3. Belanghebbende heeft zich subsidiair op het standpunt gesteld dat de activiteiten inzake de vlooienmarkt van de omzetbelasting zijn vrijgesteld ingevolge het Besluit van de staatssecretaris van 4 augustus 1999 (nr. VB99/1303). In de vijfde alinea onder "1. Inleiding" in het Besluit is evenwel vermeld dat "de in de volgende onderdelen van dit besluit vervatte regeling dan ook niet van toepassing is op fondswervende prestaties door of ten behoeve van de hiervoor genoemde muziekverenigingen, carnavalsverenigingen (cusrsivering Hof) en sportverenigingen". Ook haar subsidiaire stellling baat belanghebbende daarom niet.
4. Gelet op het vorenstaande is het beroep ongegrond.
Proceskosten
Het Hof acht geen termen aanwezig voor een veroordeling in de proceskosten als bedoeld in artikel 8:75 van de Algemene wet bestuursrecht.
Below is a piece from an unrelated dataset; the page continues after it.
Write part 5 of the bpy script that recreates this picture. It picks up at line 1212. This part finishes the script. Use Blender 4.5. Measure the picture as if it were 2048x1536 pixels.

Waarvan is opgemaakt dit proces-verbaal.
Aldus gedaan door T. Blokland, lid van voormelde Kamer, en voor wat betreft de beslissing in tegenwoordigheid van P.H.A. Calis, griffier, in het openbaar uitgesproken op 27 maart 2003.
Aangetekend in afschrift aan partijen verzonden op: 31 maart 2003
Het aanwenden van een rechtsmiddel:
U kunt binnen vier weken na de verzenddatum van deze uitspraak dit gerechtshof schriftelijk verzoeken de mondelinge uitspraak te vervangen door een schriftelijke (Postadres: Postbus 70583, 5201 CZ 's-Hertogenbosch).
Voor het verkrijgen van een schriftelijke uitspraak bedraagt het griffierecht voor belanghebbende € 43,50.
Het bestuursorgaan is voor het verkrijgen van een schriftelijke uitspraak een griffierecht van € 174 verschuldigd.
De vervanging van een mondelinge uitspraak door een schriftelijke strekt ertoe de mondelinge uitspraak in een andere vorm vast te leggen. Het gerechtshof mag daarbij de gedane uitspraak niet aan een heroverweging onderwerpen.
Uitsluitend tegen een schriftelijke uitspraak van het gerechtshof staat beroep in cassatie open bij de Hoge Raad der Nederlanden. Daarvoor is eveneens een griffierecht verschuldigd. Het ter verkrijging van een schriftelijke uitspraak betaalde griffierecht wordt door de griffier van de Hoge Raad in mindering gebracht op het voor beroep in cassatie verschuldigde recht.